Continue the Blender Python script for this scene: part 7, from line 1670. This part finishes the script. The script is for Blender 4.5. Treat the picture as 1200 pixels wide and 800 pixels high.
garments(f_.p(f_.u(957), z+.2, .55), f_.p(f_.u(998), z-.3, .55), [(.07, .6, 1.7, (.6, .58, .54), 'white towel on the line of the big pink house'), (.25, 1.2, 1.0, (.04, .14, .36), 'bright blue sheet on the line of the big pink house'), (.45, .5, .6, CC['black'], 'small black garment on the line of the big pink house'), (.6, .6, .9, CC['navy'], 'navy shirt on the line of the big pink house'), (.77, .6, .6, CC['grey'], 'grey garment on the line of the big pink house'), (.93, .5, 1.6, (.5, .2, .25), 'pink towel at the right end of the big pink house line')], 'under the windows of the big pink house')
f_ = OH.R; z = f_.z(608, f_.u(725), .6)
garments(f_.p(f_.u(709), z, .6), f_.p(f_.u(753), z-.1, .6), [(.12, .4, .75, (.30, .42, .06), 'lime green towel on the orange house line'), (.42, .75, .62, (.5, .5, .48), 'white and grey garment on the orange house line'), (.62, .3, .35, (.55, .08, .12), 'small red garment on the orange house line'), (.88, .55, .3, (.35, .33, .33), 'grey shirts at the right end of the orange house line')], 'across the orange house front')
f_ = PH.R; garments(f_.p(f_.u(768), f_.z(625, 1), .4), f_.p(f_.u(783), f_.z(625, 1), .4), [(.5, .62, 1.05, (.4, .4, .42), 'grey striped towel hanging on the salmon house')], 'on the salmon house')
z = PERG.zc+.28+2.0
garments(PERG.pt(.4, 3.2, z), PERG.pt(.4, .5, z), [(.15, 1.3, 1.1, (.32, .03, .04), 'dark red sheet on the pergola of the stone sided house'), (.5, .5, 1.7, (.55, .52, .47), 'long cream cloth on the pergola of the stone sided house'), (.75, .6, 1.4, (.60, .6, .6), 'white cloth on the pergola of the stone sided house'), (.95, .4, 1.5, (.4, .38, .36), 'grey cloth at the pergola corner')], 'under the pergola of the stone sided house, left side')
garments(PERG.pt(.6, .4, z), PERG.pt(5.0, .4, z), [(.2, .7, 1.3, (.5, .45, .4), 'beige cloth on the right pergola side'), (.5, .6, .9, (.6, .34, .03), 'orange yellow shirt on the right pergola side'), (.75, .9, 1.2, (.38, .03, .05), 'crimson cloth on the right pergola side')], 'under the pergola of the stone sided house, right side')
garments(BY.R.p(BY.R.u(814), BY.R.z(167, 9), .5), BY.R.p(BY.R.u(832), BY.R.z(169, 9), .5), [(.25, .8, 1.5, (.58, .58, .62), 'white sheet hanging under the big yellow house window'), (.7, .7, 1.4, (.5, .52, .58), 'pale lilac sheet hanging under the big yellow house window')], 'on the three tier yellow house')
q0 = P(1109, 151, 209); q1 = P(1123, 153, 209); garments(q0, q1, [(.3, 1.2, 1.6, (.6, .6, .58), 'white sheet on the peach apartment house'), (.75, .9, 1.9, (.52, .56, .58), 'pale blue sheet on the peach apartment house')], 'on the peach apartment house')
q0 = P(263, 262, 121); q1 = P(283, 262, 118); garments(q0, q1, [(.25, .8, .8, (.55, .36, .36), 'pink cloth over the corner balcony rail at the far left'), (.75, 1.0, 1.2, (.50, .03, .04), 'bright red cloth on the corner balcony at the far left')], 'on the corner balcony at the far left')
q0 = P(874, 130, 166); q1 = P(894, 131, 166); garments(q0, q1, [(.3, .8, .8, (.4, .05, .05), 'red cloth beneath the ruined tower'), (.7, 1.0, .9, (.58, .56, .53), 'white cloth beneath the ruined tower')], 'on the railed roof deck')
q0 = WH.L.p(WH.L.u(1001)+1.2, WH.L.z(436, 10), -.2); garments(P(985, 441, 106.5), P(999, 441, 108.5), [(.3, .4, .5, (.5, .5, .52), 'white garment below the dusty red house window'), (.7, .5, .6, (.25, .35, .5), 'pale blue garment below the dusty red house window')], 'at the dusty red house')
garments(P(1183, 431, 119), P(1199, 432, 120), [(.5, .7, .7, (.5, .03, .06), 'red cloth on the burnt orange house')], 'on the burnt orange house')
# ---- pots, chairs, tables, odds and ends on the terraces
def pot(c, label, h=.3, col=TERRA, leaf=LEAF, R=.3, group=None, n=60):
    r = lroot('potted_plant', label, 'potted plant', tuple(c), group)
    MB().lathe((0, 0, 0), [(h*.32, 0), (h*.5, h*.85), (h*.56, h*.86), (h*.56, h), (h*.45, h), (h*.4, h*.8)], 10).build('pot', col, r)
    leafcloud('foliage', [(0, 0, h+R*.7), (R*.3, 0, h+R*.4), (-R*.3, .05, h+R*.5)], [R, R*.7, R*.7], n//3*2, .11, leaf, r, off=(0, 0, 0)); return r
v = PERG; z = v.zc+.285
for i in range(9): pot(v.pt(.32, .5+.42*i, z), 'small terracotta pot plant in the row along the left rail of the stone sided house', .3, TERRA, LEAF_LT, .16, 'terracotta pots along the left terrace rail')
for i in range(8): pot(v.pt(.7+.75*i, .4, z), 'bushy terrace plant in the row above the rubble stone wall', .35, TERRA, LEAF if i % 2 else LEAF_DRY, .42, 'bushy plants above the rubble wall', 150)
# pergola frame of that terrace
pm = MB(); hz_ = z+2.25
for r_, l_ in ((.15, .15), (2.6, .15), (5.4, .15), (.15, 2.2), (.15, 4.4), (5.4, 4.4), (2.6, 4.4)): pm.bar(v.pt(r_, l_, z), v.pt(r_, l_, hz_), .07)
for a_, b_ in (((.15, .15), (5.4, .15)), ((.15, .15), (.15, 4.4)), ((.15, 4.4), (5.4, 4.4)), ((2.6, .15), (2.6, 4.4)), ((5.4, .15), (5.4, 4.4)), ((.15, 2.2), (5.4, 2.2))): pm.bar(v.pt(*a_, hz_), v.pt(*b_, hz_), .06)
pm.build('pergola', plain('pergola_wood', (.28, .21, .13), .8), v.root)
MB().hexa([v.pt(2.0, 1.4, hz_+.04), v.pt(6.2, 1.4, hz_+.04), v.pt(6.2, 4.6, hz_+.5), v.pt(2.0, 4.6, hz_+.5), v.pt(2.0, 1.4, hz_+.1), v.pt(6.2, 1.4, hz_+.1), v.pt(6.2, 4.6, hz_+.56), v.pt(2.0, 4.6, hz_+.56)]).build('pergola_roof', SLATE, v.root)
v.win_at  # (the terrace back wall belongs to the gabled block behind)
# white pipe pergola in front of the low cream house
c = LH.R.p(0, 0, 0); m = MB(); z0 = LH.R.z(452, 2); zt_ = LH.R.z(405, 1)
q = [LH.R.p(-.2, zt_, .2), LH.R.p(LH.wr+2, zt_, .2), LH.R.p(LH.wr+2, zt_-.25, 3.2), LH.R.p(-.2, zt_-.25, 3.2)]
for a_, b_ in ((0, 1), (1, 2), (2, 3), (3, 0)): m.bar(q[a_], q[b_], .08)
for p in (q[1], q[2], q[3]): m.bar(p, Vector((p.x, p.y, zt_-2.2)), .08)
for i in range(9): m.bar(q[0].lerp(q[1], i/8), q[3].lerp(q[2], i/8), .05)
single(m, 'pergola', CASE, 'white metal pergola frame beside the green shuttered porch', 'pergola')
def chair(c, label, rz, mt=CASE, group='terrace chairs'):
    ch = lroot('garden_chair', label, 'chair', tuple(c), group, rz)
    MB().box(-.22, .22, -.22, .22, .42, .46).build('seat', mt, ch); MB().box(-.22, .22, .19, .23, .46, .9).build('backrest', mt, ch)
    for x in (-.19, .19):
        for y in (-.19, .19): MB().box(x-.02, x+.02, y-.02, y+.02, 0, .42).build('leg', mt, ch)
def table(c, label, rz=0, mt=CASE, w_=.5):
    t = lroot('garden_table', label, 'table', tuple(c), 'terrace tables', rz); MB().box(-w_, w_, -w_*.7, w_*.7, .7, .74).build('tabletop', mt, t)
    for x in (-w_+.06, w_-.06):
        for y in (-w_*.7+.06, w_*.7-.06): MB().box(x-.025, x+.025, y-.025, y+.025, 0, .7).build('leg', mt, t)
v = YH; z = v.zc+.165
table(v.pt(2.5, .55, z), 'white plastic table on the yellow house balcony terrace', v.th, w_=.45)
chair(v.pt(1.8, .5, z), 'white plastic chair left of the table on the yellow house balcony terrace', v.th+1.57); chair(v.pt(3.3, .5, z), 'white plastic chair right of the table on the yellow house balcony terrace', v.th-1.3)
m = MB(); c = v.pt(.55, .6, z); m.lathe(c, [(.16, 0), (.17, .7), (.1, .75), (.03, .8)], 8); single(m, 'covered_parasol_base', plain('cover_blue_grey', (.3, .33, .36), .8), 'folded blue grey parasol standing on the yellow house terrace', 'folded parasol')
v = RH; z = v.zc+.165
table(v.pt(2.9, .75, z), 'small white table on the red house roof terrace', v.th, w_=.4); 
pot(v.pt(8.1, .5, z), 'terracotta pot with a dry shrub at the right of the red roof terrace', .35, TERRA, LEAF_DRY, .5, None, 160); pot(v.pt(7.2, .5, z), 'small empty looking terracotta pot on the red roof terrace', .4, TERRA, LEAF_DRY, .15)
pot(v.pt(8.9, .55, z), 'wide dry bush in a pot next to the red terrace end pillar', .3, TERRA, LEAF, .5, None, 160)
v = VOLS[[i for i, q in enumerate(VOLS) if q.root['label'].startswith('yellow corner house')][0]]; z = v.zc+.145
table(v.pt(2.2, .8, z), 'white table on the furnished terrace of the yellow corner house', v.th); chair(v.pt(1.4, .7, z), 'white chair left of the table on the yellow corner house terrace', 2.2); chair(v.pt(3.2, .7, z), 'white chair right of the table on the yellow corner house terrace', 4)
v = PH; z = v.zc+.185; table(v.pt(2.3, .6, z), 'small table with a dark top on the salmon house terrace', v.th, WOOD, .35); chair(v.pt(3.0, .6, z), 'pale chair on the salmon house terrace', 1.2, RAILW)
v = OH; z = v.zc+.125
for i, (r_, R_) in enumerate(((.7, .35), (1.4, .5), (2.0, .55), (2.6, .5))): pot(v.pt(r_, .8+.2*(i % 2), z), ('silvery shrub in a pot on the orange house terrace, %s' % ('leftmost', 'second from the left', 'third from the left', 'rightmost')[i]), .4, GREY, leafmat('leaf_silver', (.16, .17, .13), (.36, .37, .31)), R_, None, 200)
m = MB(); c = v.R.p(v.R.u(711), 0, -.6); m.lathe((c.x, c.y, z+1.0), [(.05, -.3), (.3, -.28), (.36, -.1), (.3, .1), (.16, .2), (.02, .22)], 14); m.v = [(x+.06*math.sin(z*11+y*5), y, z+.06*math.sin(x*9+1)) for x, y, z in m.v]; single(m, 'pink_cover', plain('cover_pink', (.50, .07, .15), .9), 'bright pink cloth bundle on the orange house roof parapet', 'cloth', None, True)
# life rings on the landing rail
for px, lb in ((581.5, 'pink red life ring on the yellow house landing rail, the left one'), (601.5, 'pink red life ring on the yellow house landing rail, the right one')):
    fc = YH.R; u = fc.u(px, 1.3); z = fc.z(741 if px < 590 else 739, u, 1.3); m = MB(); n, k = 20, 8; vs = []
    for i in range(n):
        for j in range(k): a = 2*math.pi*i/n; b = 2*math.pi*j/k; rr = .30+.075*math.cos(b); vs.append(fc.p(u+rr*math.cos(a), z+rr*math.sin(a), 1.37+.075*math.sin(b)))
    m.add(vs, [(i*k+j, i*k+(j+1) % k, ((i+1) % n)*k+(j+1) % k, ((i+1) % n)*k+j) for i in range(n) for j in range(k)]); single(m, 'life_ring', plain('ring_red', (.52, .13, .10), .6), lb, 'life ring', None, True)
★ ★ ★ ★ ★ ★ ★
● **Stated goal**: Copy each line of the listing that contains the string "wide".

● **Response**:
Continue the Blender Python script for this scene: part 7, from line 1670. This part finishes the script. The script is for Blender 4.5. Treat the picture as 1200 pixels wide and 800 pixels high.
pot(v.pt(8.9, .55, z), 'wide dry bush in a pot next to the red terrace end pillar', .3, TERRA, LEAF, .5, None, 160)